Neither the number of employees nor the size of the Agency's budget can be publicly disclosed. Both the Congress and the Executive Branch oversee the Central Intelligence Agency's activities. The CIA is not a policy-making organization; it advises policymakers on matters of foreign intelligence, and it conducts covert actions only at the direction of the President.

In 2005 the leaking of CIA agent Valerie Plame's name in the press led to the resignation of Vice President Cheney's Chief of Staff.

WWII Code Device Purple

The National Security Agency is the stuff of spy films and novels. According to its Web site, the group "performs highly specialized activities to protect U.S. information systems and produce foreign intelligence information." These are the people who break the codes.

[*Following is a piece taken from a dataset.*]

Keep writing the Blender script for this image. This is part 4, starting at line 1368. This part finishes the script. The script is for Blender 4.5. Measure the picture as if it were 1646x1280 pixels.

The NSA was founded in 1952 and a successor to the Armed Forces Security Agency. The new entity drew on the skills developed by U.S. cryptograhers during World War II. The collection, processing and dissemination of foreign intelligence, called Signals Intelligence (SIGINT), is the corp of the NSA's function. Today's SIGINT programs are direct heirs to those from World War II, when the U.S. broke the Japanese military code and learned of plans to invade Midway Island. According to NSA historians, the use of SIGINT is believed to have directly contributed to shortening the war by at least one year.

The NSA was also on the frontlines of the Cold War, monitoring the Soviet fleet's movement during the Cuban Missile Crisis and working on the ground during the war in Vietnam. In today's very high-tech world, the NSA is at the forefront of electronic technology and is one of the U.S.'s leading research and development centers.

The NSA is now at the center of a controversy over President Bush's post 9/11 directions to the agency to use wiretapping technology domestically, and without previous permission of a Foreign Intelligence Surveillance Act court.